It is also to be observed that the agreement contains no direct reference to the question of slavery; requires no concessions from us in regard to it, and leaves it subject to the Constitution and Laws of the United States and of the several States just as it was before the war.’
Mr. Benjamin,
Secretary of State, summed up the terms as follows:
‘The Military Convention made between General Johnston and General Sherman is, in substance, an agreement that if the Confederate States will cease to wage war for the purpose of establishing a separate government, the United States will receive the several States back into the Union, with their State Governments unimpaired, with all their Constitutional rights recognized, with protection for the persons and property of the people, and with a general amnesty.’
Mr.
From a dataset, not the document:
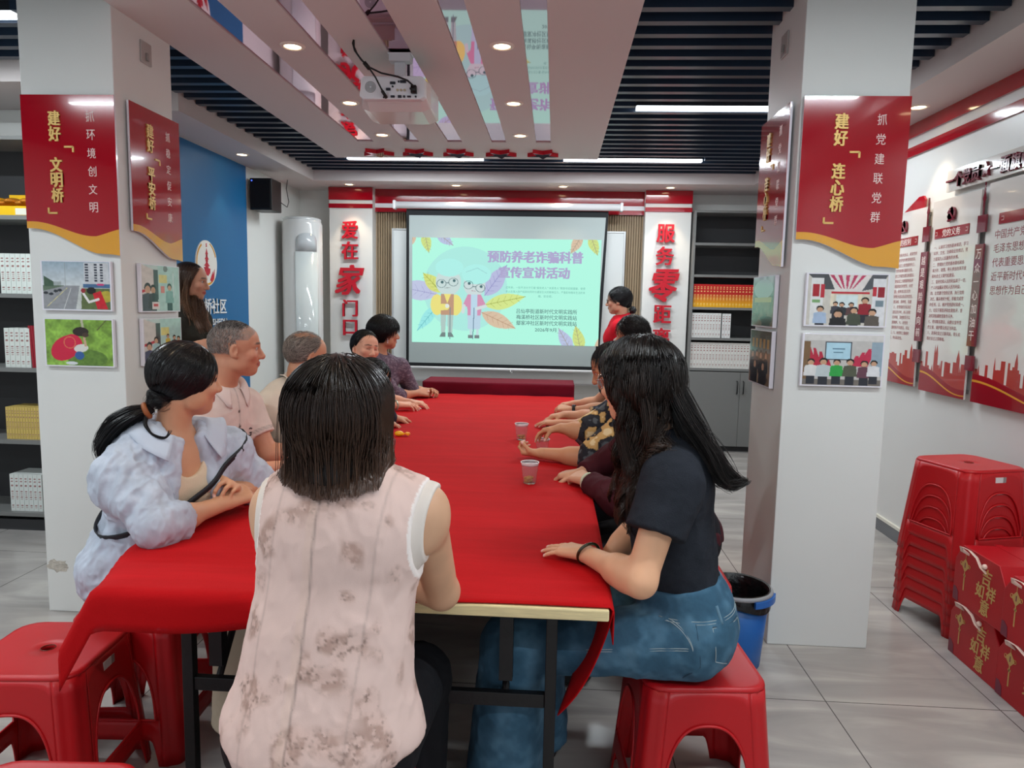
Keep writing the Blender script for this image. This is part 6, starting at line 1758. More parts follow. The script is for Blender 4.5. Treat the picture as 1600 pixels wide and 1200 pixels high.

George Davis,
Attorney-General, wrote:
‘Taken as a whole, the convention amounts to this, that the States of the Confederacy shall re-enter the old Union upon the same footing on which they stood before seceding from it.’
In the light of these opinions, how unjust does
General Sherman's attack upon the memory of
Secretary Stanton appear!
General Sherman relates that at the first meeting with
Johnston, after the rejection of these terms, the latter, ‘without hesitation agreed to, and we executed’ the final terms.
But even these were drawn up by
General Schofield, and this officer, during the subsequent absence of
General Sherman, also made supplementary terms with
Johnston, which were found to be necessary to complete the details of the surrender.
From all of which it appears that the records tell a very different story of the negotiations with
General Johnston from that contained in the Memoirs.